→ **Aim**:
In full and without alteration, give the listing again.

→ **Listing**:
# # # # #

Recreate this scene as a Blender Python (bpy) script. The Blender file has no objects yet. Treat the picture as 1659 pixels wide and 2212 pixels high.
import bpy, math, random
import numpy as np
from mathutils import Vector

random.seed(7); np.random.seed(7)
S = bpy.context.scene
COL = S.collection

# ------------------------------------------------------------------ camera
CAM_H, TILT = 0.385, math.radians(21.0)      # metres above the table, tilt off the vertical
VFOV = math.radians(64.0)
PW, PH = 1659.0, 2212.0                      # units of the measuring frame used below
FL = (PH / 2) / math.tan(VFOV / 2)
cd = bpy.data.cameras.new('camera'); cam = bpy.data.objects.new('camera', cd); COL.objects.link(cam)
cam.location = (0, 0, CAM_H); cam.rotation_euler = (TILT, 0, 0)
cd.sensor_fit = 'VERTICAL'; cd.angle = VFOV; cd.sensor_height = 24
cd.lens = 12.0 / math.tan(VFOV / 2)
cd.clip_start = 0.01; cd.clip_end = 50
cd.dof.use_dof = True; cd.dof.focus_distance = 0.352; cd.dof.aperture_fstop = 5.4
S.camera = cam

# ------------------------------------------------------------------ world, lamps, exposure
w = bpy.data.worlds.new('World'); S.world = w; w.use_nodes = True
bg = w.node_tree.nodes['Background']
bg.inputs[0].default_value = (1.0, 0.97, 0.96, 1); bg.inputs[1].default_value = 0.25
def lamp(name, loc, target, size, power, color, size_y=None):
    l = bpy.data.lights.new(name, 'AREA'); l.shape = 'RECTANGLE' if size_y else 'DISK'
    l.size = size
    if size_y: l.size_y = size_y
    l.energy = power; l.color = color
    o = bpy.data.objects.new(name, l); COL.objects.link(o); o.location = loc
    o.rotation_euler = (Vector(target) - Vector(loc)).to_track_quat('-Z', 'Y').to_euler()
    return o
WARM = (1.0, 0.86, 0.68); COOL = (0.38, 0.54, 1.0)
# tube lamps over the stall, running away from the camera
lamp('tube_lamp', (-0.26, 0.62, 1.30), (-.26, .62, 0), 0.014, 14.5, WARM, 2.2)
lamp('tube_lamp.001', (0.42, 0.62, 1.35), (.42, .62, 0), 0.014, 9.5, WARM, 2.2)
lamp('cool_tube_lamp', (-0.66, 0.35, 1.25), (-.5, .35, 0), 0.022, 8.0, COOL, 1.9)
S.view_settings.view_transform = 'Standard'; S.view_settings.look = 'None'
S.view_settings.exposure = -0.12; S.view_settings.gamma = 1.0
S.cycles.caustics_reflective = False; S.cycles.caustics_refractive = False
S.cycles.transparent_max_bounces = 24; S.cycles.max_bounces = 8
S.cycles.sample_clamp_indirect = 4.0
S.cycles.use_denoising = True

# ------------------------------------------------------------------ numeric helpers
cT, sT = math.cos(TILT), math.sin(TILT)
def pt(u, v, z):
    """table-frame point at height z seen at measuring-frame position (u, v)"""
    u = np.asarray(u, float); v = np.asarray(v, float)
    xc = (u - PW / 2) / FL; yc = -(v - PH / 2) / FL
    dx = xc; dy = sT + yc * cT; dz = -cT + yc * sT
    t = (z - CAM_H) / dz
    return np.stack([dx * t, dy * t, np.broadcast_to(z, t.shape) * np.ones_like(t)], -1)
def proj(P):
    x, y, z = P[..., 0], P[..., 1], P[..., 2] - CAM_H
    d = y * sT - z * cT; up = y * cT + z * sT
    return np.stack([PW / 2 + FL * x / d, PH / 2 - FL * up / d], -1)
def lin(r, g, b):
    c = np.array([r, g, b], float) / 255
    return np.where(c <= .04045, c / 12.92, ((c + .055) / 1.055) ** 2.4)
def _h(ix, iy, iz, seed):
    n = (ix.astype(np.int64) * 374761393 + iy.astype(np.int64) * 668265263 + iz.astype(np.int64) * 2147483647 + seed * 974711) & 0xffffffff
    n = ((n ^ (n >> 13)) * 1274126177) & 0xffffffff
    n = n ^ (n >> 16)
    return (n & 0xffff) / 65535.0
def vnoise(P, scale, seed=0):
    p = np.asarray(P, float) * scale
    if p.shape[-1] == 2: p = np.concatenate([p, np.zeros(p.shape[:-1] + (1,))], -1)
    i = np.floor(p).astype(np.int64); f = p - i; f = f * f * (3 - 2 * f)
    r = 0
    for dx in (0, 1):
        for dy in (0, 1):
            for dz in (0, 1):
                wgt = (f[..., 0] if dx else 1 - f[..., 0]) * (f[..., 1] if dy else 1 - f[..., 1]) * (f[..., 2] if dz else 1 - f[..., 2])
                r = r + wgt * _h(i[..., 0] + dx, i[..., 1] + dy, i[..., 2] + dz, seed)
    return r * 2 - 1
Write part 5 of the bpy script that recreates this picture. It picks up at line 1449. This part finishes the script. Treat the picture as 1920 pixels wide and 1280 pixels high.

# # # # #

→ **Result of this task**:
Recreate this scene as a Blender Python (bpy) script. The Blender file has no objects yet. Treat the picture as 1659 pixels wide and 2212 pixels high.
import bpy, math, random
import numpy as np
from mathutils import Vector

random.seed(7); np.random.seed(7)
S = bpy.context.scene
COL = S.collection

# ------------------------------------------------------------------ camera
CAM_H, TILT = 0.385, math.radians(21.0)      # metres above the table, tilt off the vertical
VFOV = math.radians(64.0)
PW, PH = 1659.0, 2212.0                      # units of the measuring frame used below
FL = (PH / 2) / math.tan(VFOV / 2)
cd = bpy.data.cameras.new('camera'); cam = bpy.data.objects.new('camera', cd); COL.objects.link(cam)
cam.location = (0, 0, CAM_H); cam.rotation_euler = (TILT, 0, 0)
cd.sensor_fit = 'VERTICAL'; cd.angle = VFOV; cd.sensor_height = 24
cd.lens = 12.0 / math.tan(VFOV / 2)
cd.clip_start = 0.01; cd.clip_end = 50
cd.dof.use_dof = True; cd.dof.focus_distance = 0.352; cd.dof.aperture_fstop = 5.4
S.camera = cam

# ------------------------------------------------------------------ world, lamps, exposure
w = bpy.data.worlds.new('World'); S.world = w; w.use_nodes = True
bg = w.node_tree.nodes['Background']
bg.inputs[0].default_value = (1.0, 0.97, 0.96, 1); bg.inputs[1].default_value = 0.25
def lamp(name, loc, target, size, power, color, size_y=None):
    l = bpy.data.lights.new(name, 'AREA'); l.shape = 'RECTANGLE' if size_y else 'DISK'
    l.size = size
    if size_y: l.size_y = size_y
    l.energy = power; l.color = color
    o = bpy.data.objects.new(name, l); COL.objects.link(o); o.location = loc
    o.rotation_euler = (Vector(target) - Vector(loc)).to_track_quat('-Z', 'Y').to_euler()
    return o
WARM = (1.0, 0.86, 0.68); COOL = (0.38, 0.54, 1.0)
# tube lamps over the stall, running away from the camera
lamp('tube_lamp', (-0.26, 0.62, 1.30), (-.26, .62, 0), 0.014, 14.5, WARM, 2.2)
lamp('tube_lamp.001', (0.42, 0.62, 1.35), (.42, .62, 0), 0.014, 9.5, WARM, 2.2)
lamp('cool_tube_lamp', (-0.66, 0.35, 1.25), (-.5, .35, 0), 0.022, 8.0, COOL, 1.9)
S.view_settings.view_transform = 'Standard'; S.view_settings.look = 'None'
S.view_settings.exposure = -0.12; S.view_settings.gamma = 1.0
S.cycles.caustics_reflective = False; S.cycles.caustics_refractive = False
S.cycles.transparent_max_bounces = 24; S.cycles.max_bounces = 8
S.cycles.sample_clamp_indirect = 4.0
S.cycles.use_denoising = True

# ------------------------------------------------------------------ numeric helpers
cT, sT = math.cos(TILT), math.sin(TILT)
def pt(u, v, z):
    """table-frame point at height z seen at measuring-frame position (u, v)"""
    u = np.asarray(u, float); v = np.asarray(v, float)
    xc = (u - PW / 2) / FL; yc = -(v - PH / 2) / FL
    dx = xc; dy = sT + yc * cT; dz = -cT + yc * sT
    t = (z - CAM_H) / dz
    return np.stack([dx * t, dy * t, np.broadcast_to(z, t.shape) * np.ones_like(t)], -1)
def proj(P):
    x, y, z = P[..., 0], P[..., 1], P[..., 2] - CAM_H
    d = y * sT - z * cT; up = y * cT + z * sT
    return np.stack([PW / 2 + FL * x / d, PH / 2 - FL * up / d], -1)
def lin(r, g, b):
    c = np.array([r, g, b], float) / 255
    return np.where(c <= .04045, c / 12.92, ((c + .055) / 1.055) ** 2.4)
def _h(ix, iy, iz, seed):
    n = (ix.astype(np.int64) * 374761393 + iy.astype(np.int64) * 668265263 + iz.astype(np.int64) * 2147483647 + seed * 974711) & 0xffffffff
    n = ((n ^ (n >> 13)) * 1274126177) & 0xffffffff
    n = n ^ (n >> 16)
    return (n & 0xffff) / 65535.0
def vnoise(P, scale, seed=0):
    p = np.asarray(P, float) * scale
    if p.shape[-1] == 2: p = np.concatenate([p, np.zeros(p.shape[:-1] + (1,))], -1)
    i = np.floor(p).astype(np.int64); f = p - i; f = f * f * (3 - 2 * f)
    r = 0
    for dx in (0, 1):
        for dy in (0, 1):
            for dz in (0, 1):
                wgt = (f[..., 0] if dx else 1 - f[..., 0]) * (f[..., 1] if dy else 1 - f[..., 1]) * (f[..., 2] if dz else 1 - f[..., 2])
                r = r + wgt * _h(i[..., 0] + dx, i[..., 1] + dy, i[..., 2] + dz, seed)
    return r * 2 - 1
Write part 5 of the bpy script that recreates this picture. It picks up at line 1449. This part finishes the script. Treat the picture as 1920 pixels wide and 1280 pixels high.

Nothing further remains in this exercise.